According to star Adrian Paul in Highlander: The Watchers Guide, by Maureen Russel, Highlander "has such an interesting premise: Immortals dealing with human problems and human morals."
"We always deal with consequence. The show is about consequences. And the show is about nobody gets away with anything. It always comes back to you. You always have to deal with the consequences of an act of violence, of a lie, of telling the truth. It's about moral issues," says Jim Byrnes, who plays Joe Dawson. Joe Dawson is Duncan's watcher, and circumstances force them to meet, and they become good friends. It's against the watcher's rules, but Joe had no other choice at the time (The Renegade Watchers had killed a friend of Duncan's, and Duncan was going to destroy all Watcher's because he didn't know they weren't all bad), later Joe is tried for it, found guilty, and ordered executed, but his execution gets interrupted, and, well, that's another story…suffice it to say Joe's still alive and with the Watchers.
Another watcher is Adam Pierson, played by Peter Wingfield. However, this mild-mannered watcher is just an immortal in disguise. In fact, it is Methos, the oldest living immortal.
"They are my friends," is Wingfield's explanation. "And I have no comparable experience with a show before. And I would expect none in the future. It is a very rare thing. It is, I have no doubt, the reason for the success of the show. The people in it get on, they work together well, because they like each other, they respect each other."

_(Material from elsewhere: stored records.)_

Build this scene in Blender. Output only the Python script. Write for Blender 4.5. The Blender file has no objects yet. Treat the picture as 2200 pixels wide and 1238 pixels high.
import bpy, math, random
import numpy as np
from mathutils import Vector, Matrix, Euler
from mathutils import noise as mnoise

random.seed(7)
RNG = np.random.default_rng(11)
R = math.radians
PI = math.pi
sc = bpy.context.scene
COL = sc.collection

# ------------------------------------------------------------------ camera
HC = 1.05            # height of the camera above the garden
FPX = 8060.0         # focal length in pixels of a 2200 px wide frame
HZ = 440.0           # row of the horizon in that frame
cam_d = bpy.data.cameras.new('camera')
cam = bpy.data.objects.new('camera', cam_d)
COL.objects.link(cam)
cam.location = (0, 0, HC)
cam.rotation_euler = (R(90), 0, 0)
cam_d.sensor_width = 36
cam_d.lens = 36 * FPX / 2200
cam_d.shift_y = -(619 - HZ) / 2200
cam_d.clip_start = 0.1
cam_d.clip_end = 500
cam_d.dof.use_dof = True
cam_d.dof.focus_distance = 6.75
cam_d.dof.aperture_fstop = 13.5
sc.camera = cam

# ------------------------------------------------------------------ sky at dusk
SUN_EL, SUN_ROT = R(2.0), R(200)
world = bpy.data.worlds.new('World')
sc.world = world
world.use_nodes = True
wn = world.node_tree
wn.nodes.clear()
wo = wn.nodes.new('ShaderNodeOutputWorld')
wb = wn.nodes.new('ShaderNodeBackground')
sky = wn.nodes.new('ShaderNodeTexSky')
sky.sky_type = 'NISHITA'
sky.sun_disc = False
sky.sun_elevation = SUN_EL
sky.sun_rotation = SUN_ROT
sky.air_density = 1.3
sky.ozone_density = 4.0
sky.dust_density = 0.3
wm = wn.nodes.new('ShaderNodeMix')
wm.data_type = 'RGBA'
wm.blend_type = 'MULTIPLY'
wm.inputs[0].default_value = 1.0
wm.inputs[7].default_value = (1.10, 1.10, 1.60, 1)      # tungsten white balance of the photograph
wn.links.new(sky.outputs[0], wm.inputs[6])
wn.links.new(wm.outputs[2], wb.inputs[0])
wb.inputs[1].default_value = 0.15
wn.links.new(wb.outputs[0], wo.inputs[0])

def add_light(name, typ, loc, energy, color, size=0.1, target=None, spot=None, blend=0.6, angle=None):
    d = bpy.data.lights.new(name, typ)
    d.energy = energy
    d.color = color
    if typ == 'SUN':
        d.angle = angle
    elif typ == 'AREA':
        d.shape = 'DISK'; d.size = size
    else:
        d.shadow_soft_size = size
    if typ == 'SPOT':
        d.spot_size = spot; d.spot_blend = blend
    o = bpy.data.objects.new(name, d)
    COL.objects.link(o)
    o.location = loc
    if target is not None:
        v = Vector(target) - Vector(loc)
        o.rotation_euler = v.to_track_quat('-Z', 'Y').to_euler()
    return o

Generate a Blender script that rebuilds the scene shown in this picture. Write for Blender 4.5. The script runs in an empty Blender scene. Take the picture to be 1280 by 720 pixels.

Perhaps the show has such a following because of friendship. Not just the friendship of the actors on the show, but of us, the viewers. I am a member of a list serve, the DFW (Duncan Flag Wavers), I post on the Rysher forum, and I am in fan clubs. I have noticed great camaraderie among Highlander fans. And this camaraderie knows no ages. I have friend on the 'net as old as 77. "The show was wonderful," says Beth King, "but the friends I've made and the enthusiasm I've experienced with people is the best part of Highlander. It will be a part of my life for years to come. I don't think I can say this of any other TV show that I've seen since 1954 when I watched American Bandstand on a fuzzy black and white TV screen in the front room of the rural farmhouse that I grew up in."
"With others to 'enthuse' with, HL became even more for me," adds "SBO." "At the tender age of 40, I joined my first fan club-ever…and now I am a month away from attending my first (and hopefully not last) Highlander convention!"
Why does Highlander have such a worldwide cult following. Is it the questions it poses, the morality issues, the history, the romance, the friendship? I think it's all of these amalgamated. In any case, as MacLeods and Queen so eloquently stated, "It's a kind of magic."